→ **Records with scene code**
◆ ◆ ◆
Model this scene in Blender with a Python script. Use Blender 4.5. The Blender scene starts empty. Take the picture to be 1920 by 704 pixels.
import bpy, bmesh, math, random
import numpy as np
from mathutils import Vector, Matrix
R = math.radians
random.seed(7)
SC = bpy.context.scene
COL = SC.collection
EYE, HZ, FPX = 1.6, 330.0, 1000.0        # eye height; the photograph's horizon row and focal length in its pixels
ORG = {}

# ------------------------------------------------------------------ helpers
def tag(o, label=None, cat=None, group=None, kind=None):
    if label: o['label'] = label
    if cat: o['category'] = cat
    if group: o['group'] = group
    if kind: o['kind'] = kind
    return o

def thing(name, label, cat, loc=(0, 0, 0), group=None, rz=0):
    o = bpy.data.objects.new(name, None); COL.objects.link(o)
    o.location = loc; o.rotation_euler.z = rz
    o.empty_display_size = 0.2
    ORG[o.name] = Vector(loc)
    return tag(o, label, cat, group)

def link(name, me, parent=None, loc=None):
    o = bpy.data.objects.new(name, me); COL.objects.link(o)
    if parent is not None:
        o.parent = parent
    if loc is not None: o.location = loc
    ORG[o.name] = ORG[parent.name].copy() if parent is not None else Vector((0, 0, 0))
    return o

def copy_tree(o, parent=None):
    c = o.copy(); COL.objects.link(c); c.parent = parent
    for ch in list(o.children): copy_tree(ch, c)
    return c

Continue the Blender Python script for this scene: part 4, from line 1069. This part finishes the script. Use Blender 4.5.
◆ ◆ ◆
→ **Given task**
Take the listing above and write it out again exactly.

→ **Output for this exercise**
Model this scene in Blender with a Python script. Use Blender 4.5. The Blender scene starts empty. Take the picture to be 1920 by 704 pixels.
import bpy, bmesh, math, random
import numpy as np
from mathutils import Vector, Matrix
R = math.radians
random.seed(7)
SC = bpy.context.scene
COL = SC.collection
EYE, HZ, FPX = 1.6, 330.0, 1000.0        # eye height; the photograph's horizon row and focal length in its pixels
ORG = {}

# ------------------------------------------------------------------ helpers
def tag(o, label=None, cat=None, group=None, kind=None):
    if label: o['label'] = label
    if cat: o['category'] = cat
    if group: o['group'] = group
    if kind: o['kind'] = kind
    return o

def thing(name, label, cat, loc=(0, 0, 0), group=None, rz=0):
    o = bpy.data.objects.new(name, None); COL.objects.link(o)
    o.location = loc; o.rotation_euler.z = rz
    o.empty_display_size = 0.2
    ORG[o.name] = Vector(loc)
    return tag(o, label, cat, group)

def link(name, me, parent=None, loc=None):
    o = bpy.data.objects.new(name, me); COL.objects.link(o)
    if parent is not None:
        o.parent = parent
    if loc is not None: o.location = loc
    ORG[o.name] = ORG[parent.name].copy() if parent is not None else Vector((0, 0, 0))
    return o

def copy_tree(o, parent=None):
    c = o.copy(); COL.objects.link(c); c.parent = parent
    for ch in list(o.children): copy_tree(ch, c)
    return c

Continue the Blender Python script for this scene: part 4, from line 1069. This part finishes the script. Use Blender 4.5.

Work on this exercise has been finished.